Head of the project, Cary Grant, explained that he originally conceived of the project over concerns that his teenage daughter may be listening to inappropriate lyrics in her preferred music — rap.

"The trouble was that no matter how long I sat and listened to the songs, I couldn't make out what on earth they were saying," he explained. "So I designed this machine to listen to the track and then print out what was being said."

It was a heady task but one accomplished six years ago. Mr Grant revealed to The Rockall Times however that once he had managed to get the machine working, he was struck by an even greater problem.

"The first time I got it working, I thought I'd made a major error. The machine would keep pumping out the same meaningless phrases over and over again, not just within the same song but across all rap songs. 'Do you know what time it is?', often rendered as 'I know what time it is' or 'Yo what time it is' or simply 'Time' is one that continues to puzzle me. Not only that but the name of the artist kept re-occurring time and again within the actual text of the song.

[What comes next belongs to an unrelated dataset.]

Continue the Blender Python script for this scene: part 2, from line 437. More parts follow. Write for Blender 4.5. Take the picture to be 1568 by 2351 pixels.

"So I checked and rechecked and eventually handed what I believed to be the lyrics to several songs over to a specialist in this field in America and he confirmed the machine was 100 per cent accurate."

This didn't help out Mr Grant though, who remained hopelessly confused. "Once I was certain it was working, I tried to judge whether it was suitable for my child to be listening to," he explained.

"But I have to say, I didn't know what to make of it. It seemed to me to be complete gibberish. Sentences that followed no grammatical or linguistic rules whatsoever. Mindless repetition of stock phrases with no intrinsic value. Entire paragraphs given over to what the singer was going to do, but then no indication to what they had actually done. Most frequently, the song described how incredible their actions were without giving any supporting evidence.

"It all seemed so painfully false. I was certainly left with the impression that this was little more than insecure individuals lying to make themselves feel better. What I couldn't understand was how we had arrived at this point from the origins of rap which gave a fairly accurate and certainly powerful account of life in poor black neighbourhoods in America."

Mr Grant concluded that he must be missing something and so his team embarked on the world's largest ever dictionary of language and hidden meaning.

"We employed over 50 professors of English and Americans worldwide to help compile hidden meanings in words. It took a very long time, but by the end we were inputting Shakespeare and out the other end was coming coherent scripts."

So prepared, they embarked on the ultimate test — rap music.

"I was quite excited, I must admit," Mr Grant tells us. "And then when it started coming out, we were overjoyed." He explains that many of the songs contained hidden depths previously unsuspected by listeners.

"Some of it is almost poetic," Mr Grant explains. "It details a history of ignorant, self-obsessed individuals attempting to come to terms with the greater sense that they are quite possibly the human race's equivalent of pubic lice. The rest of it is just nonsense that happens to rhyme."